■ **Exercise prompt**:
Give an exact transcription of every line, dropping the images.
○ ○ ○ ○ ○
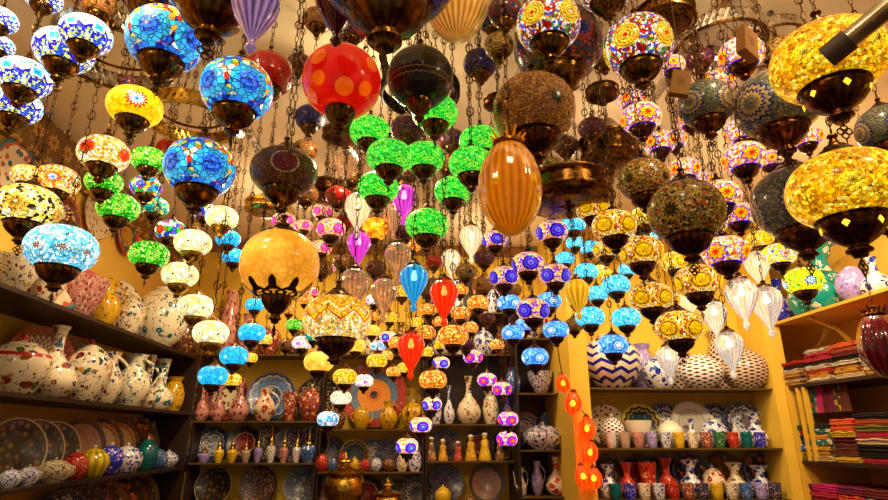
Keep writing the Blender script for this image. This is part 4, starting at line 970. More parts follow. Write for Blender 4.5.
# ------------------------------------------------------------ ceiling lights, rail, tags, pole
def rail(x, y0, y1, label):
    t = thing('track_rail', label, 'light rail', (x, y0, CEIL))
    MB().box(-.02, .02, 0, y1-y0, -.03, 0).build('rail', M['steel'], t)
rail(-.98, .9, 4.6, 'white metal light rail along the ceiling, left one')
rail(1.28, .9, 4.6, 'white metal light rail along the ceiling, right one')
def spot(x, y, label):
    t = thing('spotlight', label, 'ceiling light', (x, y, CEIL-.03), (0, 0, 0))
    MB().lathe([(.008, 0), (.008, -.05), (.03, -.055), (.034, -.1), (.05, -.13), (.046, -.13), (.03, -.1), (.001, -.099)][::-1], 20).build('housing', M['ceil'], t)
    MB().lathe([(.001, -.128), (.03, -.124), (.036, -.112), (.03, -.104), (.001, -.102)], 16).build('bulb', M['bulbwhite'], t)
spot(-.98, 2.85, 'white spotlight head on the left ceiling rail, the one in plain view')
spot(-.98, 1.6, 'white spotlight head on the left ceiling rail, nearest the front')
p = onZ(715, 62, CEIL-.02)
t = thing('ceiling_panel_light', 'bright square ceiling light inside the pierced ring at upper right', 'ceiling light', p)
MB().box(-.075, .075, -.075, .075, -.012, .0).build('diffuser', M['bulbwhite'], t)
b = MB()
for q in ((-.09, -.075, -.09, .09), (.075, .09, -.09, .09), (-.075, .075, -.09, -.075), (-.075, .075, .075, .09)): b.box(*q, -.016, .02)
b.build('frame', M['steel'], t)

def box_tag(x, y, wpx, label, d, rz, h=1.5):
    c = deep(x, y, d); w_ = wpx*d/FPX
    t = thing('hanging_box_tag', label, 'tag', c, (0, radians(14), rz))
    MB().box(-w_/2, w_/2, -w_*.22, w_*.22, -w_*h/2, w_*h/2).build('carton', M['card'], t, False)
    carton = t.children[0]
    b = MB()
    for k in range(4): b.box(-w_*(.25-.04*k), w_*(.22-.05*(k % 2)), -w_*.225, -w_*.22, w_*(.2-.13*k), w_*(.2-.13*k+.035))
    b.build('print', M['ink'], carton, False)
    top = CEIL-c.z
    MB().tube([(0, 0, w_*h/2), (-.24*top*.96, 0, top*.98)], .0016, 4).build('string', M['cardside'], t)
box_tag(747, 44, 22, 'brown cardboard box tag hanging in front of a red star lamp', 1.5, .5)
box_tag(680, 84, 18, 'dark cardboard box tag hanging beside the ruby lamp', 1.55, -.2)

p0, p1, p2 = deep(826, 58, .95), deep(846, 42, .93), deep(915, -14, .85)
t = thing('metal_pole', 'grey metal pole end reaching in from the upper right corner', 'pole', (0, 0, 0))
MB().tube([p1, p2], .0165, 20).build('tube', M['steel'], t)
MB().tube([p0, p0.lerp(p1, .03), p1.lerp(p2, .06)], [.017, .0195, .0195], 20).build('end_sleeve', plain('grey_rubber', '#54443a', .7), t)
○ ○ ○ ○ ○
■ **Response to this exercise**:
Keep writing the Blender script for this image. This is part 4, starting at line 970. More parts follow. Write for Blender 4.5.
# ------------------------------------------------------------ ceiling lights, rail, tags, pole
def rail(x, y0, y1, label):
    t = thing('track_rail', label, 'light rail', (x, y0, CEIL))
    MB().box(-.02, .02, 0, y1-y0, -.03, 0).build('rail', M['steel'], t)
rail(-.98, .9, 4.6, 'white metal light rail along the ceiling, left one')
rail(1.28, .9, 4.6, 'white metal light rail along the ceiling, right one')
def spot(x, y, label):
    t = thing('spotlight', label, 'ceiling light', (x, y, CEIL-.03), (0, 0, 0))
    MB().lathe([(.008, 0), (.008, -.05), (.03, -.055), (.034, -.1), (.05, -.13), (.046, -.13), (.03, -.1), (.001, -.099)][::-1], 20).build('housing', M['ceil'], t)
    MB().lathe([(.001, -.128), (.03, -.124), (.036, -.112), (.03, -.104), (.001, -.102)], 16).build('bulb', M['bulbwhite'], t)
spot(-.98, 2.85, 'white spotlight head on the left ceiling rail, the one in plain view')
spot(-.98, 1.6, 'white spotlight head on the left ceiling rail, nearest the front')
p = onZ(715, 62, CEIL-.02)
t = thing('ceiling_panel_light', 'bright square ceiling light inside the pierced ring at upper right', 'ceiling light', p)
MB().box(-.075, .075, -.075, .075, -.012, .0).build('diffuser', M['bulbwhite'], t)
b = MB()
for q in ((-.09, -.075, -.09, .09), (.075, .09, -.09, .09), (-.075, .075, -.09, -.075), (-.075, .075, .075, .09)): b.box(*q, -.016, .02)
b.build('frame', M['steel'], t)

def box_tag(x, y, wpx, label, d, rz, h=1.5):
    c = deep(x, y, d); w_ = wpx*d/FPX
    t = thing('hanging_box_tag', label, 'tag', c, (0, radians(14), rz))
    MB().box(-w_/2, w_/2, -w_*.22, w_*.22, -w_*h/2, w_*h/2).build('carton', M['card'], t, False)
    carton = t.children[0]
    b = MB()
    for k in range(4): b.box(-w_*(.25-.04*k), w_*(.22-.05*(k % 2)), -w_*.225, -w_*.22, w_*(.2-.13*k), w_*(.2-.13*k+.035))
    b.build('print', M['ink'], carton, False)
    top = CEIL-c.z
    MB().tube([(0, 0, w_*h/2), (-.24*top*.96, 0, top*.98)], .0016, 4).build('string', M['cardside'], t)
box_tag(747, 44, 22, 'brown cardboard box tag hanging in front of a red star lamp', 1.5, .5)
box_tag(680, 84, 18, 'dark cardboard box tag hanging beside the ruby lamp', 1.55, -.2)

p0, p1, p2 = deep(826, 58, .95), deep(846, 42, .93), deep(915, -14, .85)
t = thing('metal_pole', 'grey metal pole end reaching in from the upper right corner', 'pole', (0, 0, 0))
MB().tube([p1, p2], .0165, 20).build('tube', M['steel'], t)
MB().tube([p0, p0.lerp(p1, .03), p1.lerp(p2, .06)], [.017, .0195, .0195], 20).build('end_sleeve', plain('grey_rubber', '#54443a', .7), t)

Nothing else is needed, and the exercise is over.